(Record set)
((
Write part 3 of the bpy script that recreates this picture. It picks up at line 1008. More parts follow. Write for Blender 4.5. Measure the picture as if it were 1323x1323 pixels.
))
((
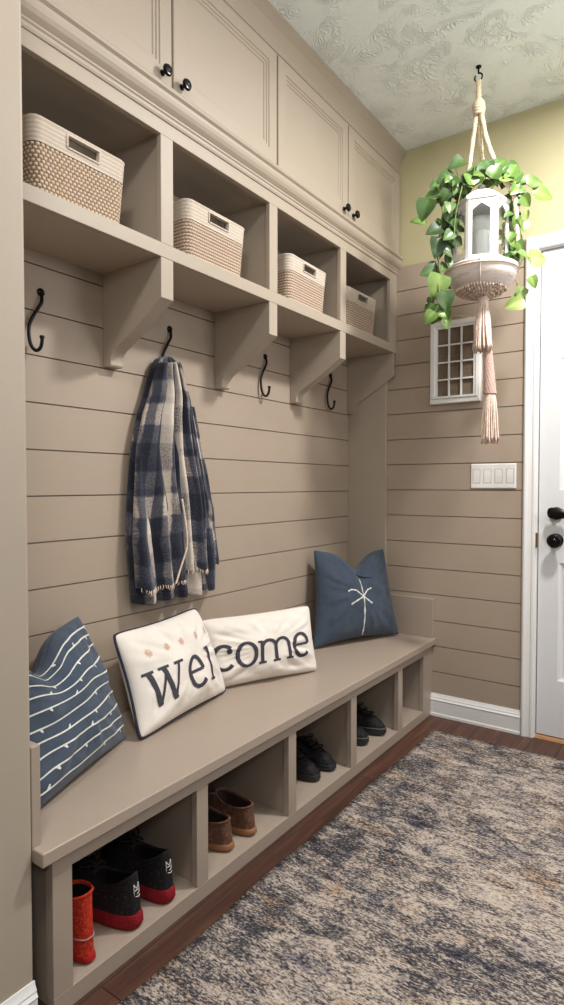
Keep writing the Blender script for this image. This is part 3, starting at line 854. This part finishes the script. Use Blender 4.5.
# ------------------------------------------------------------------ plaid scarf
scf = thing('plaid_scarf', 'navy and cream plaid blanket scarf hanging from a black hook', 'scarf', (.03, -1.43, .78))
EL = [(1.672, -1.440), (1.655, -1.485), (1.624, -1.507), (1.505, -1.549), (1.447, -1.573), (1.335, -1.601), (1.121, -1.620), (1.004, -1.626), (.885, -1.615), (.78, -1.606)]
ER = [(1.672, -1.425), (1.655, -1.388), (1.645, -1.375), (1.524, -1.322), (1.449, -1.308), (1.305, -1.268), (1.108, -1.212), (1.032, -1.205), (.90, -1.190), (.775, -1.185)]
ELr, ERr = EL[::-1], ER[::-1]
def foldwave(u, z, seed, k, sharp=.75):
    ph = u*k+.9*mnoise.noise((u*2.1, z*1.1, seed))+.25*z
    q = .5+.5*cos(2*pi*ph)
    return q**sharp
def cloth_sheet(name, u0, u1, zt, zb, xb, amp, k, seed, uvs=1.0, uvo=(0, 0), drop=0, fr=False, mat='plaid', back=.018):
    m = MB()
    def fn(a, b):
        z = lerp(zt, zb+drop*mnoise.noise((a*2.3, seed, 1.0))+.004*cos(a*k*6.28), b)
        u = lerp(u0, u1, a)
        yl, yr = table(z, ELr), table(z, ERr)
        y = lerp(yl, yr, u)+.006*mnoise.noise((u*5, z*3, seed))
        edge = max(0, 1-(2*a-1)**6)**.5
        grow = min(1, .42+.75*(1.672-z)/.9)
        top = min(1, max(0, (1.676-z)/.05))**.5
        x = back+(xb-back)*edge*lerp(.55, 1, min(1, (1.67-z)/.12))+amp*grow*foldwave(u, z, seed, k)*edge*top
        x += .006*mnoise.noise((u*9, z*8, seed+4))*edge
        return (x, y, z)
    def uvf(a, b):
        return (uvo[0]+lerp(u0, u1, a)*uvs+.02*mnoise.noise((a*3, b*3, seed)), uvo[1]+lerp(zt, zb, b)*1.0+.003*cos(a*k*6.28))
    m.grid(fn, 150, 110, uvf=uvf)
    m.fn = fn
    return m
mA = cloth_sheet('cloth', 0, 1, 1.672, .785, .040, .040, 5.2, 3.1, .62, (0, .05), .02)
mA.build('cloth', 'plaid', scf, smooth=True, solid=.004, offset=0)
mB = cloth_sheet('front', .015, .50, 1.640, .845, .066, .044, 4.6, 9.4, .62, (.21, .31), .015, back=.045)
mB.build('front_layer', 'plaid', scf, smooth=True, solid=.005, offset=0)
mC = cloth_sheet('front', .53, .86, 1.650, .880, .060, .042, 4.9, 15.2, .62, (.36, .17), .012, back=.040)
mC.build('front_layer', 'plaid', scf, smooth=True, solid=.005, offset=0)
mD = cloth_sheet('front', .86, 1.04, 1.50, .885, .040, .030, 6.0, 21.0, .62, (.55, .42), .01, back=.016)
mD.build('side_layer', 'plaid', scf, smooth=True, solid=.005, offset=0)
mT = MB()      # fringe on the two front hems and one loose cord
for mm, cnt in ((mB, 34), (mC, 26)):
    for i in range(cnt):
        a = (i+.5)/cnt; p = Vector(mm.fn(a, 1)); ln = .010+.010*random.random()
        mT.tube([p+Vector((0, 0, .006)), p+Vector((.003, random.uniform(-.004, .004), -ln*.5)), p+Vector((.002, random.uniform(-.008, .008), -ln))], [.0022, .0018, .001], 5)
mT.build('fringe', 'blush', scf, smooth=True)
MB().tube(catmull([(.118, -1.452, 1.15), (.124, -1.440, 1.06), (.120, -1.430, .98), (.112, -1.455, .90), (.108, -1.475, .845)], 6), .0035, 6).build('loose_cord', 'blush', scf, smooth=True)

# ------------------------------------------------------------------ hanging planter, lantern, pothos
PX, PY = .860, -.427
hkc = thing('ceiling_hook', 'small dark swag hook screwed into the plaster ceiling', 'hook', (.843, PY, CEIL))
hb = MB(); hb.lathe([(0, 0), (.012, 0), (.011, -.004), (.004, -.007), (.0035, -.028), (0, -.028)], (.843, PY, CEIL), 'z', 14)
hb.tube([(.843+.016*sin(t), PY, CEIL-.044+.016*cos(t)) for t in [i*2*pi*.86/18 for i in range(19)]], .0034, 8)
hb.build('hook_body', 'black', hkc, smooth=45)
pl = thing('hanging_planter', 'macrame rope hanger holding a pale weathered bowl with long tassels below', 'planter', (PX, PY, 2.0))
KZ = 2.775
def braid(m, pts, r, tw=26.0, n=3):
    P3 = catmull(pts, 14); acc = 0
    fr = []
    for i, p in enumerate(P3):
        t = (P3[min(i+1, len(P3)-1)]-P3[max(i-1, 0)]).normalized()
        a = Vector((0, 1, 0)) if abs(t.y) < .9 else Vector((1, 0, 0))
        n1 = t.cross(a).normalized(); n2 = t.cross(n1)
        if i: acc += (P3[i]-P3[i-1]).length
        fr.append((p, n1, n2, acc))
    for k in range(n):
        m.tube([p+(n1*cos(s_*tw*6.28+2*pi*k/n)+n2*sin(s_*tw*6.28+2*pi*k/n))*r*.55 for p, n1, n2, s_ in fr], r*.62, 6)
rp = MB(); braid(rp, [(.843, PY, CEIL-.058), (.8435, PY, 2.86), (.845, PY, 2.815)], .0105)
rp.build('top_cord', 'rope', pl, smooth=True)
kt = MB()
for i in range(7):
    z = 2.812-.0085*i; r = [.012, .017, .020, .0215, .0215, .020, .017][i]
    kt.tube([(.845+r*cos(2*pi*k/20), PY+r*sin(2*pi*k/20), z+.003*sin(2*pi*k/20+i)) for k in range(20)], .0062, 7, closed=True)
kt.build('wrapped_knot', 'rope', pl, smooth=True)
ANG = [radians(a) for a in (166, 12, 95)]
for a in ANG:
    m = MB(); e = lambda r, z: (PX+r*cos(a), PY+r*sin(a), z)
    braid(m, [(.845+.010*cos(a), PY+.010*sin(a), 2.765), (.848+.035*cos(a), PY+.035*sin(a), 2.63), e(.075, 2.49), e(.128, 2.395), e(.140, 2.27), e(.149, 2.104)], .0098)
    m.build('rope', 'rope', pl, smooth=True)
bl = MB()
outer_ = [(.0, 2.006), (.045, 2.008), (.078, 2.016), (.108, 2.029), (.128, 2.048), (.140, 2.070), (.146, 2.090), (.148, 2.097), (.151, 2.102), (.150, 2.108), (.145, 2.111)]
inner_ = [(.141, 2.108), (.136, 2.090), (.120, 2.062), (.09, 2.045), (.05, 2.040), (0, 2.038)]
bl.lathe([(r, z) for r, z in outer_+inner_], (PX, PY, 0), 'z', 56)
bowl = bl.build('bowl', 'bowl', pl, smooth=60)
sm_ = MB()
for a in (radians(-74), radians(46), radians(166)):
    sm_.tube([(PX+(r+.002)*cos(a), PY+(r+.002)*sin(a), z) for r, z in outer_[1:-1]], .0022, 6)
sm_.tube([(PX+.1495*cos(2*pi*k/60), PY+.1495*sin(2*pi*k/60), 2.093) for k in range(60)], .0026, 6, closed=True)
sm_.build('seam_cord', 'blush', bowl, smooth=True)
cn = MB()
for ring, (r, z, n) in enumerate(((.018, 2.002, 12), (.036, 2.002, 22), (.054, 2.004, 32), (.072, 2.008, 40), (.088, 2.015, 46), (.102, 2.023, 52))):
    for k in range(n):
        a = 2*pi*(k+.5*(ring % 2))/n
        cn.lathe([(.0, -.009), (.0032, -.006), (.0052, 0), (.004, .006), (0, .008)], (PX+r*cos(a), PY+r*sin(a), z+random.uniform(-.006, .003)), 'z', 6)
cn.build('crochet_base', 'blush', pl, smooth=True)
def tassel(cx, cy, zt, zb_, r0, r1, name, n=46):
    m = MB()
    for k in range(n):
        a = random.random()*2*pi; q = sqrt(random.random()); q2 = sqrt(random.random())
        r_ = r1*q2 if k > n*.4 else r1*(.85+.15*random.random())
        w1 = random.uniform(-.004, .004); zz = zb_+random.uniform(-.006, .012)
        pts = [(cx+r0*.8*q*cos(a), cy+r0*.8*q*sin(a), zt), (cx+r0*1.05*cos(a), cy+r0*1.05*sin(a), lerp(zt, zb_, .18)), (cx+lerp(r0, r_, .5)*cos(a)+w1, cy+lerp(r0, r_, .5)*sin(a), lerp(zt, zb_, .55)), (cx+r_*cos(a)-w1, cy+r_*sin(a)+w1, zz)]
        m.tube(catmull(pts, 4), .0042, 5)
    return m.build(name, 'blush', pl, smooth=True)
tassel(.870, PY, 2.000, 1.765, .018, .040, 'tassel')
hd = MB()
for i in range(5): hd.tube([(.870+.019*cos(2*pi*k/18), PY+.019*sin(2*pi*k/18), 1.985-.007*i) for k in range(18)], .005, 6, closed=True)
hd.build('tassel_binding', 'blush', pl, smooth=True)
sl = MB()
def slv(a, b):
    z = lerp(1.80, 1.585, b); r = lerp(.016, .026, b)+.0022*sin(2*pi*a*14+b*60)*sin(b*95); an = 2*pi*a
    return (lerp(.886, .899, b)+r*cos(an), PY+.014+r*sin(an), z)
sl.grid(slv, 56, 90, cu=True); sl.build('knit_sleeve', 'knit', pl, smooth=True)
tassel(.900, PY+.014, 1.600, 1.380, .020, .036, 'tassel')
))
(Written request)
All lines in the data that contain the word "script" should be copied.

(Exercise solution)
Write part 3 of the bpy script that recreates this picture. It picks up at line 1008. More parts follow. Write for Blender 4.5. Measure the picture as if it were 1323x1323 pixels.
Keep writing the Blender script for this image. This is part 3, starting at line 854. This part finishes the script. Use Blender 4.5.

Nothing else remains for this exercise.